The best parts of the score are the more melodic, sentimental cues that demonstrate a real love for these characters. When Fezzik (André the Giant) and Iñigo (Mandy Patinkin) trade rhymes back and forth, annoying their boss (Shawn), Knopfler plays the moment with their “Friendship Theme” rather than something comic.

“You have to have a love for this, and love for the genre, at the same time you’re making fun,” says Reiner. “It’s like what I did with ‘Spinal Tap.’ All four of us [Guest, Michael McKean and Harry Shearer], we were the first generation raised on rock ‘n’ roll. We love rock ‘n’ roll — it means so much to us. And yet you can still poke fun, but you do it in such a way that you’re not saying: ‘This is stupid!’ You’re still a little bit reverent and irreverent at the same time.”

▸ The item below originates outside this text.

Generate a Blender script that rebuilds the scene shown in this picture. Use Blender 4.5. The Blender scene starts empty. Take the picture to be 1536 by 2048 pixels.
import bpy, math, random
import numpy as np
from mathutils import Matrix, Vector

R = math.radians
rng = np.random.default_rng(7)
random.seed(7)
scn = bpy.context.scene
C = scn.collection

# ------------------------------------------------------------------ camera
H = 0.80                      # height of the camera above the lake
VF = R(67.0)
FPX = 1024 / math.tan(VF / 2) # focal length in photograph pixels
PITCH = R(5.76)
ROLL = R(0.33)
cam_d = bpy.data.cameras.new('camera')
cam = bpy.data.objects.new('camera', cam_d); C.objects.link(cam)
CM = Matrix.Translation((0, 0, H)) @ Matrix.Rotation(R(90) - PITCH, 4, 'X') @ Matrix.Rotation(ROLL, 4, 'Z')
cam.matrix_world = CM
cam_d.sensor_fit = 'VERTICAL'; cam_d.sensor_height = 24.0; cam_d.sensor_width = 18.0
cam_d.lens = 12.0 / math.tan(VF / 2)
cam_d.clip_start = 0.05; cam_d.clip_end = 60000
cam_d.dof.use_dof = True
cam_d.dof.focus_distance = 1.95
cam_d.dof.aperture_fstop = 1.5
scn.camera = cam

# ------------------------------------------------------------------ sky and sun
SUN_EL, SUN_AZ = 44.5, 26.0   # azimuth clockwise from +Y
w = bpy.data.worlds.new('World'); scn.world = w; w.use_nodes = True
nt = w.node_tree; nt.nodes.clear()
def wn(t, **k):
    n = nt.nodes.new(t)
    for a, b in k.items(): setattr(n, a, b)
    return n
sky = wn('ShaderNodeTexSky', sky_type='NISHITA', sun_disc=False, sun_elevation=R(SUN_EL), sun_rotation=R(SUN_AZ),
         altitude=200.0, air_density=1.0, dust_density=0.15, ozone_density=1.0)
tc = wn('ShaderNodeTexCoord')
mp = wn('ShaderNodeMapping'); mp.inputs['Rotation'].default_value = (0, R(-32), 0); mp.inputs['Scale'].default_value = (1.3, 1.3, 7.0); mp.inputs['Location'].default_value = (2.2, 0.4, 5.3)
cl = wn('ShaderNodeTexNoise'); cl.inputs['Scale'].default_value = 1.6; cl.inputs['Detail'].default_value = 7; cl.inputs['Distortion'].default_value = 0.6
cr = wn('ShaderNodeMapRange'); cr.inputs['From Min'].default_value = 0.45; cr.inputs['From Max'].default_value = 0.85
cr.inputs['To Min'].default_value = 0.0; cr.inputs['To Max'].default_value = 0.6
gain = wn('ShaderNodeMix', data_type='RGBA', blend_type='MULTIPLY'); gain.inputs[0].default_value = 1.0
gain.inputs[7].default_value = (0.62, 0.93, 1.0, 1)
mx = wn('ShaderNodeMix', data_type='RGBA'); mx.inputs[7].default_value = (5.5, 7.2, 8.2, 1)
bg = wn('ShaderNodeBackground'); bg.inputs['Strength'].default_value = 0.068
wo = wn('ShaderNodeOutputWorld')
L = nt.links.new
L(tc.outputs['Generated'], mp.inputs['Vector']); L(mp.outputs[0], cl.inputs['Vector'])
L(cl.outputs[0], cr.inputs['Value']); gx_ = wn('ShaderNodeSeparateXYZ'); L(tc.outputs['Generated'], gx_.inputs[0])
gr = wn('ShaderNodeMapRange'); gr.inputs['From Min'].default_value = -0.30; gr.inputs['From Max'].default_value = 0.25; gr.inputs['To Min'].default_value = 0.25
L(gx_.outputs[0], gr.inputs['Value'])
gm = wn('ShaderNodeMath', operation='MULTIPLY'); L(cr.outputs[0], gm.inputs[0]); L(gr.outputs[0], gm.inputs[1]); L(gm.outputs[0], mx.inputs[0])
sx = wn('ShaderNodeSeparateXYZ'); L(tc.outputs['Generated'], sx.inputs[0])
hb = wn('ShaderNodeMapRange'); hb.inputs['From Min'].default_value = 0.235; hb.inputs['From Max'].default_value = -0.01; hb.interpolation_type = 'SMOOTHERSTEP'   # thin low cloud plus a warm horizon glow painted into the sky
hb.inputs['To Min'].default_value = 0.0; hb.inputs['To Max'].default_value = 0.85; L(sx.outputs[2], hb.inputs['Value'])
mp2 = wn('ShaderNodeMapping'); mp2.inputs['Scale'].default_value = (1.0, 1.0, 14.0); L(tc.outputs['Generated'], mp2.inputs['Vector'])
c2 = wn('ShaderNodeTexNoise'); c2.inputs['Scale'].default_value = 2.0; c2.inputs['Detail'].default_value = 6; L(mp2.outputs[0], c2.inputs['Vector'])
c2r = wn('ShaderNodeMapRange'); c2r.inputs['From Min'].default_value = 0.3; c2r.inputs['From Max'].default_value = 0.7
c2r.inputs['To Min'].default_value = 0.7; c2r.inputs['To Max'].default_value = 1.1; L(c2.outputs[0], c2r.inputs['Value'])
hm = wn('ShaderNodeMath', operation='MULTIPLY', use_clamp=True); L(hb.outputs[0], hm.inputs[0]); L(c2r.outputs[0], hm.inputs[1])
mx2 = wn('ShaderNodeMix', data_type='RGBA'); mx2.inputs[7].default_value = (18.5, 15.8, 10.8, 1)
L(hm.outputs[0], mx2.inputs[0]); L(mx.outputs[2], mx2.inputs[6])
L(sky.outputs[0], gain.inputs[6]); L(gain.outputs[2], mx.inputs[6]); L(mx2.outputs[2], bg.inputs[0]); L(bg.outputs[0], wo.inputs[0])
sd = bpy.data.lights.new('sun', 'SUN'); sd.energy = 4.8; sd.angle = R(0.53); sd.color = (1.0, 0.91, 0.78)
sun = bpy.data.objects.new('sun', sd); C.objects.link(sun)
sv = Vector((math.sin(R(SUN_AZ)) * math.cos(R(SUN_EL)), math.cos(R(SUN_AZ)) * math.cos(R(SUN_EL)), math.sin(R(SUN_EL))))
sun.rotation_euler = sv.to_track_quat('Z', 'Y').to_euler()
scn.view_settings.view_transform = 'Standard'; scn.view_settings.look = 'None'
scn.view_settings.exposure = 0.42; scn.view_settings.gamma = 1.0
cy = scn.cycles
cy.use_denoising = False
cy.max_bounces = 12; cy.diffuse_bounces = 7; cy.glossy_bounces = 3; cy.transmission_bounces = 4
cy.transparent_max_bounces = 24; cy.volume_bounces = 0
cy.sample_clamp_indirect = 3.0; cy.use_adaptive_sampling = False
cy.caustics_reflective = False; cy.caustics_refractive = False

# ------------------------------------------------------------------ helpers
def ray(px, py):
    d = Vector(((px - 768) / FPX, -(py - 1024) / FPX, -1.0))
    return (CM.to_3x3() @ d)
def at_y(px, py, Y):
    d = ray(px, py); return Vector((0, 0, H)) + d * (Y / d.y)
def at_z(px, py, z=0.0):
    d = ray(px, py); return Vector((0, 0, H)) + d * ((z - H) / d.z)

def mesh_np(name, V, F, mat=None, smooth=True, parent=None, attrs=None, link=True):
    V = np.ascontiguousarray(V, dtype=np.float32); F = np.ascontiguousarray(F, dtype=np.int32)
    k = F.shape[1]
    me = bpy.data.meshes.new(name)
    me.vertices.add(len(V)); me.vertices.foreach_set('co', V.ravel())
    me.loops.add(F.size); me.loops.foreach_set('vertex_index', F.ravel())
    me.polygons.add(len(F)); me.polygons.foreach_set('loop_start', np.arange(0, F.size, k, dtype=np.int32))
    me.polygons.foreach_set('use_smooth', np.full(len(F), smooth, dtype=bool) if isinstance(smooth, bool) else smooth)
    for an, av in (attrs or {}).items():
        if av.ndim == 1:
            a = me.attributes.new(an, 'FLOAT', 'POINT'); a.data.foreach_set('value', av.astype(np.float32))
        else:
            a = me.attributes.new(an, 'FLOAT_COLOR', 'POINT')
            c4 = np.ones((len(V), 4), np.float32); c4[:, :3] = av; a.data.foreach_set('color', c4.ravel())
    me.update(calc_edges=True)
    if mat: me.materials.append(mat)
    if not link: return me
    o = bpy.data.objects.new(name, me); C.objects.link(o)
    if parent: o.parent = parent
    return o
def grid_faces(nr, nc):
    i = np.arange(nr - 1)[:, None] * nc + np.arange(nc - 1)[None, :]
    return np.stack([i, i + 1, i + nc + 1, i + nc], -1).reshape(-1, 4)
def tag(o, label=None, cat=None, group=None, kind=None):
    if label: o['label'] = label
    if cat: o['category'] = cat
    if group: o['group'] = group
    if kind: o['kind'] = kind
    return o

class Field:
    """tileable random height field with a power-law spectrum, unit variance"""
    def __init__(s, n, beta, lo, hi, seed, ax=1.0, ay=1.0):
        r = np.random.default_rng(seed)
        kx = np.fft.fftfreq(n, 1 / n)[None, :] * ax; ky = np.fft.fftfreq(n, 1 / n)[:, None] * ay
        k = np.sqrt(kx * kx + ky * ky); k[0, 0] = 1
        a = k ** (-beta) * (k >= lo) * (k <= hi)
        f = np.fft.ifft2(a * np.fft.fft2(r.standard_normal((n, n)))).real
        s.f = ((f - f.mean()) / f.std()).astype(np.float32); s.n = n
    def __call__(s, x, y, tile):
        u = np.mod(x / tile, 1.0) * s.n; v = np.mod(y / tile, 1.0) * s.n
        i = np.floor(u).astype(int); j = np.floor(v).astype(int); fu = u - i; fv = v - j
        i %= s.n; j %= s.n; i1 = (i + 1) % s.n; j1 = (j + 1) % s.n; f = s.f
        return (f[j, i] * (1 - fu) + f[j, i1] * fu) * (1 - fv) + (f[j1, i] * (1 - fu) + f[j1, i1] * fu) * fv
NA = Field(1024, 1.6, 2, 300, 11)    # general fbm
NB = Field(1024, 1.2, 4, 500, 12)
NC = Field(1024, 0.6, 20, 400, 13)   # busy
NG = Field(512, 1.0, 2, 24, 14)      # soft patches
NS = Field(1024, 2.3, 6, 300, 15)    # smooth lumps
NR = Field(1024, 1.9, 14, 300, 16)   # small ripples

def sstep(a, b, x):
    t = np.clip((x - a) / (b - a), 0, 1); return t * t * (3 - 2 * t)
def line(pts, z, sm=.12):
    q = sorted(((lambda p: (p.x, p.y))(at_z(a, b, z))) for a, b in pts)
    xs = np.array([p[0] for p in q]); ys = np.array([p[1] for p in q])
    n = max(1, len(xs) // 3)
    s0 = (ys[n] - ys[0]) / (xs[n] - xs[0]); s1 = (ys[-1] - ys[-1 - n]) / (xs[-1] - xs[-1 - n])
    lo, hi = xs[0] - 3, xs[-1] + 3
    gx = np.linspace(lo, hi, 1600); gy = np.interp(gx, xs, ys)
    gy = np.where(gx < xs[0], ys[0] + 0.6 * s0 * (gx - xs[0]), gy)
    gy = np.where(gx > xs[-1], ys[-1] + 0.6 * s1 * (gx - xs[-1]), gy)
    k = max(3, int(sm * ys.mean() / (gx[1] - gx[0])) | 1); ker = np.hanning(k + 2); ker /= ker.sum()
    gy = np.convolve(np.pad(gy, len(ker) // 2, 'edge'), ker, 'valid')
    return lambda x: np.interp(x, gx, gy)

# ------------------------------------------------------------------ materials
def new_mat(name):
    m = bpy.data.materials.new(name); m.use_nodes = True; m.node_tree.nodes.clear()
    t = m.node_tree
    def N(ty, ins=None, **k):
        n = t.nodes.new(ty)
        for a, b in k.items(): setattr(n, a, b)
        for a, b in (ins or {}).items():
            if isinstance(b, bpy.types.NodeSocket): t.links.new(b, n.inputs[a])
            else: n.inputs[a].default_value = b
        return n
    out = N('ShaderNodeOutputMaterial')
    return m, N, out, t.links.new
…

“That’s what you have to do with a film like this,” he says. “It’s an oddball mixture, and it’s a hard mix to blend properly. You need the right kind of music that doesn’t tilt it too much one way or the other.”

The final soundtrack was a blend of Knopfler’s guitar and Fletcher’s Synclavier, mixed with lots of reverb and string-smearing to make it sound a little more cinematic. Mark Graham, John Williams’ go-to copyist, has done the orchestral arrangements for Saturday night’s performance, and the solos will be performed by local guitar hero George Doering.

Reiner and Fletcher both insist the original score doesn’t sound dated, at least not in a bad way. “You’re hearing more and more synthetic sounds as we move forward,” the director says. “So it doesn’t feel dated from that standpoint.” “Rob loved it, obviously,” says Fletcher, “because it was different — because it sounded like a fairy tale. It sounded sort of wrong somehow.”

So is it sacrilege to translate the score for a real, live orchestra?

“No, I don’t think it is sacrilege at all,” says Reiner. “Listen, I always prefer live players. I love when somebody can really sing and really play. It’s thrilling to see that.”